┏━━
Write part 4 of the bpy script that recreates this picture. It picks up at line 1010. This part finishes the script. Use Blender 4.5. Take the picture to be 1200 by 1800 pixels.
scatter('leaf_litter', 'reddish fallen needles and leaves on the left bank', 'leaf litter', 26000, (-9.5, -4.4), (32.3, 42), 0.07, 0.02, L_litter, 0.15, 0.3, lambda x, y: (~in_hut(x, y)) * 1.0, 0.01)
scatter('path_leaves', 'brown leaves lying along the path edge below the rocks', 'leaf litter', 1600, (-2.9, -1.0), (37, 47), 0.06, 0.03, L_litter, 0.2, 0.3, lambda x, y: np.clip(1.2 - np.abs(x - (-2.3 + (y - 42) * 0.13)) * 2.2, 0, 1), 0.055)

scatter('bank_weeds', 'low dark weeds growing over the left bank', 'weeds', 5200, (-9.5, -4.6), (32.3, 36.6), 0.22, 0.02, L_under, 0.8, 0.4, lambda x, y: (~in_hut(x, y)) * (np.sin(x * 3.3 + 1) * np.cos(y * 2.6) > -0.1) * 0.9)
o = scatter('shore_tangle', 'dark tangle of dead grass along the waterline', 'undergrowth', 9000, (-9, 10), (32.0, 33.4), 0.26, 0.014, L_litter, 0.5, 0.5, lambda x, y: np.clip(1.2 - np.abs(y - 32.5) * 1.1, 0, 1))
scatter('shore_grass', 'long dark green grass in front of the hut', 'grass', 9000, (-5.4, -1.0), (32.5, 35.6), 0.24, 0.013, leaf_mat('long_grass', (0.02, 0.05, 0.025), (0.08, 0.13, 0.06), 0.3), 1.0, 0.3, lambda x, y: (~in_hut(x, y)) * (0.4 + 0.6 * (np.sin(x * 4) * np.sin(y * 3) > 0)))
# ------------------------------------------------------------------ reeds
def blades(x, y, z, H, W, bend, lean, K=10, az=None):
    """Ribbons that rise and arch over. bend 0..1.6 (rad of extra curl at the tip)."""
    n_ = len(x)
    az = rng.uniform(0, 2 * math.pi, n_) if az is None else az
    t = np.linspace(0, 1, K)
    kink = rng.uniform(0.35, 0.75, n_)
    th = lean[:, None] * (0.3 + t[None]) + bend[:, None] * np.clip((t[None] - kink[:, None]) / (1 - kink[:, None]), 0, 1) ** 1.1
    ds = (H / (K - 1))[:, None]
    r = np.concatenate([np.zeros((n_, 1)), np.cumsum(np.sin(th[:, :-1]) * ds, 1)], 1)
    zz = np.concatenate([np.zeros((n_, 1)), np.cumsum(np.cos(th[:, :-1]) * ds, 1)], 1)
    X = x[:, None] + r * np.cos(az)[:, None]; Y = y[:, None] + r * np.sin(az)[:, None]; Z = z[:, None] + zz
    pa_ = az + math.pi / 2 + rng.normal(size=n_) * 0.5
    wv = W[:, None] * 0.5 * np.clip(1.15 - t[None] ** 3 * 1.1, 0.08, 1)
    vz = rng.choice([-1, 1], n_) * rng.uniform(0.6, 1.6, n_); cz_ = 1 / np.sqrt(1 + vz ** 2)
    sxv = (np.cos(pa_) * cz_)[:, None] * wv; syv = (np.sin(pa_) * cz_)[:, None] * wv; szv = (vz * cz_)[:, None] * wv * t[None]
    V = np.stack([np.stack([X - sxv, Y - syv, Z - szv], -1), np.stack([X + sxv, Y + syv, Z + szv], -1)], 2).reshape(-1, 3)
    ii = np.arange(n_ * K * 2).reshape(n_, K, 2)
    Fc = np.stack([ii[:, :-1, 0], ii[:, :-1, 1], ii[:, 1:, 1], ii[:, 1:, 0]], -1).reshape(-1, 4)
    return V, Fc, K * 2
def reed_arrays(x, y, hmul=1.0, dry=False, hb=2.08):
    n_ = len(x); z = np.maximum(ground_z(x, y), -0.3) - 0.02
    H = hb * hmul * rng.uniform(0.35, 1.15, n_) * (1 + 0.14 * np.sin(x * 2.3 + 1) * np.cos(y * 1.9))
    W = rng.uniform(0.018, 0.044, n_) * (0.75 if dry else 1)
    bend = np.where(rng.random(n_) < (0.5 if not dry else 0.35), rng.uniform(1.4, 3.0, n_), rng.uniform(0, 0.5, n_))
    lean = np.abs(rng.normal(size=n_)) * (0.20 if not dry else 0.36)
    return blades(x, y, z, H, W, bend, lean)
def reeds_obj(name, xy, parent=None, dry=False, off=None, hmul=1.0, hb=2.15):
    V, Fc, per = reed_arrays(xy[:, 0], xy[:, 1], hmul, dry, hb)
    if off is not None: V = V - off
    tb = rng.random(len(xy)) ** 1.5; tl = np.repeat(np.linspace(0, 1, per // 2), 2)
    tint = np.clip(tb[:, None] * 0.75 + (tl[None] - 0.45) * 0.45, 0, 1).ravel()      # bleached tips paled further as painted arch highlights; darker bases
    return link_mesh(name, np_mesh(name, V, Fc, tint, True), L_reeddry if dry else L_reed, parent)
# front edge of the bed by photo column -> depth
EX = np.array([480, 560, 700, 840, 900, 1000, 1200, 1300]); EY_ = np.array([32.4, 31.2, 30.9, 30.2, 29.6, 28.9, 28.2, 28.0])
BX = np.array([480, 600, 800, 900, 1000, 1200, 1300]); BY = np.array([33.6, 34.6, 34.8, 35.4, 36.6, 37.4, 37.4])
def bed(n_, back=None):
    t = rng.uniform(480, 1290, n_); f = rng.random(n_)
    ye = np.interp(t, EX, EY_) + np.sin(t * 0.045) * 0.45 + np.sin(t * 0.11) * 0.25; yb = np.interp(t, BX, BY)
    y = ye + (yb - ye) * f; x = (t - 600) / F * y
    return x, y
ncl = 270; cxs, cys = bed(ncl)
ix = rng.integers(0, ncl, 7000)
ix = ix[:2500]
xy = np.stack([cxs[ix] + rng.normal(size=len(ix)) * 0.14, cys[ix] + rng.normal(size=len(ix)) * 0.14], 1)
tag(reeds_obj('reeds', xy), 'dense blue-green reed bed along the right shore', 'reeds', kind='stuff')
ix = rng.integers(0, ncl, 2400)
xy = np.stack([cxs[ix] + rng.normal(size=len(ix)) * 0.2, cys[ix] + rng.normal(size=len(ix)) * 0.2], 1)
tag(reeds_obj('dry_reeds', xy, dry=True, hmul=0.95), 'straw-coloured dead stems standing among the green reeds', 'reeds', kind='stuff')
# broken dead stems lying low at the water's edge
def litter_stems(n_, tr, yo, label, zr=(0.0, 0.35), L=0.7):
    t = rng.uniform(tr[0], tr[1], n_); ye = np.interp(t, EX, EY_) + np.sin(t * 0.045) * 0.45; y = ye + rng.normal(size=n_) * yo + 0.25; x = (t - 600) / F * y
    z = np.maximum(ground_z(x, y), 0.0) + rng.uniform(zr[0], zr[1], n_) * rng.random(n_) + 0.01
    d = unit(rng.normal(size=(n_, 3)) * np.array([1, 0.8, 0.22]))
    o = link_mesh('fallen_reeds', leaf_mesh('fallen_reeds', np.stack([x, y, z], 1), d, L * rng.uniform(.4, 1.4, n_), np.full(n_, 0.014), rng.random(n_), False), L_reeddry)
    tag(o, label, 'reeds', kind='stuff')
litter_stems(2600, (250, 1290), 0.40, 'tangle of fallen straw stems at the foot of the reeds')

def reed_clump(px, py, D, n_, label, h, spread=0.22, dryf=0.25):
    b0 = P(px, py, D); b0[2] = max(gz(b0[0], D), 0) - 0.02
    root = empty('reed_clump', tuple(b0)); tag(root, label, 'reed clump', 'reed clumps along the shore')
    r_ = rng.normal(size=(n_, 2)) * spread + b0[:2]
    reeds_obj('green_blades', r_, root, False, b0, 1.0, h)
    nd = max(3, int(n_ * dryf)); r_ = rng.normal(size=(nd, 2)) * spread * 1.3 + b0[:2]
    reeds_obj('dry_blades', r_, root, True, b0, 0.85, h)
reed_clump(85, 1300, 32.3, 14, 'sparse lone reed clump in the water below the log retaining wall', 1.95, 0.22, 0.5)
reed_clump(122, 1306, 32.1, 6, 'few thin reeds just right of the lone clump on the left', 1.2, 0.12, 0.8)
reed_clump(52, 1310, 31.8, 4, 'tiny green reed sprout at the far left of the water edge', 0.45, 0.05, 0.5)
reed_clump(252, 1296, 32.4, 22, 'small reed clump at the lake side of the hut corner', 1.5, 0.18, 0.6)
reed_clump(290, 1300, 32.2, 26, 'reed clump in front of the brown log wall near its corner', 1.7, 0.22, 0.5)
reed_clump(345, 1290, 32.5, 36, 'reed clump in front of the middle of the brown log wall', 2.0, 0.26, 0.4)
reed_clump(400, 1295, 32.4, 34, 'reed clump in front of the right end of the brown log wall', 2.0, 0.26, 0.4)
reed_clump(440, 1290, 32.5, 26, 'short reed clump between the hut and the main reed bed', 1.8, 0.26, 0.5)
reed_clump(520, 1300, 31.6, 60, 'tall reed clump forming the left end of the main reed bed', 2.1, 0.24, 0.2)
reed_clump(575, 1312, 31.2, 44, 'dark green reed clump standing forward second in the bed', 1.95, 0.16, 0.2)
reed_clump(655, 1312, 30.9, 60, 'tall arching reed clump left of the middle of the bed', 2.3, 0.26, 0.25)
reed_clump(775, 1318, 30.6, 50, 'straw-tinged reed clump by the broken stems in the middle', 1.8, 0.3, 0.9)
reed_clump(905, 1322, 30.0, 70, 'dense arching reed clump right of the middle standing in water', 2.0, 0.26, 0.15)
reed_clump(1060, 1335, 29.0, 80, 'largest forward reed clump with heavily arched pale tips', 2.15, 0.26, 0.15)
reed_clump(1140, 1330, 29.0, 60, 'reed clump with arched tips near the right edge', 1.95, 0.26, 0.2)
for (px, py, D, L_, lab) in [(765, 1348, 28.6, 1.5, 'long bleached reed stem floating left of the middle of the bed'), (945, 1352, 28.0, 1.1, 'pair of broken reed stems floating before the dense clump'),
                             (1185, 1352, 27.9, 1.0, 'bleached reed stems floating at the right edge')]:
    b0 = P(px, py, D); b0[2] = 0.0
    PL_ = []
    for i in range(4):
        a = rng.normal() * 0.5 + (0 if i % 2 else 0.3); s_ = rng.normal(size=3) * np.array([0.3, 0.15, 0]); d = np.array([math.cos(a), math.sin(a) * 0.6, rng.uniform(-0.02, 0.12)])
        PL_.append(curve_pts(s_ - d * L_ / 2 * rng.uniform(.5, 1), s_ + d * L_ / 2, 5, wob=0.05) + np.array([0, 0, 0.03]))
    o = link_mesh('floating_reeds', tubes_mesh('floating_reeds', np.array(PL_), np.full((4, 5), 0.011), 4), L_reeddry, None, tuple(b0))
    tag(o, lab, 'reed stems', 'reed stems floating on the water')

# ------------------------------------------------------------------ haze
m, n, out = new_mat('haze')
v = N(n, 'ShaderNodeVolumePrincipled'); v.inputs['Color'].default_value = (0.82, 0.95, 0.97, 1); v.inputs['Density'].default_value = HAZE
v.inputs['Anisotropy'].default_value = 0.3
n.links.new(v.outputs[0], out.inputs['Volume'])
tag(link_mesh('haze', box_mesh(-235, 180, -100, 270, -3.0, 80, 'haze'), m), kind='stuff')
┗━━
> _EXERCISE INSTRUCTIONS_
Beginning at the top of the data, please return every line until and including the line containing "scatter('path_leaves', 'brown leaves", copied exactly, and nothing past it.

> _EXERCISE RESPONSE_
Write part 4 of the bpy script that recreates this picture. It picks up at line 1010. This part finishes the script. Use Blender 4.5. Take the picture to be 1200 by 1800 pixels.
scatter('leaf_litter', 'reddish fallen needles and leaves on the left bank', 'leaf litter', 26000, (-9.5, -4.4), (32.3, 42), 0.07, 0.02, L_litter, 0.15, 0.3, lambda x, y: (~in_hut(x, y)) * 1.0, 0.01)
scatter('path_leaves', 'brown leaves lying along the path edge below the rocks', 'leaf litter', 1600, (-2.9, -1.0), (37, 47), 0.06, 0.03, L_litter, 0.2, 0.3, lambda x, y: np.clip(1.2 - np.abs(x - (-2.3 + (y - 42) * 0.13)) * 2.2, 0, 1), 0.055)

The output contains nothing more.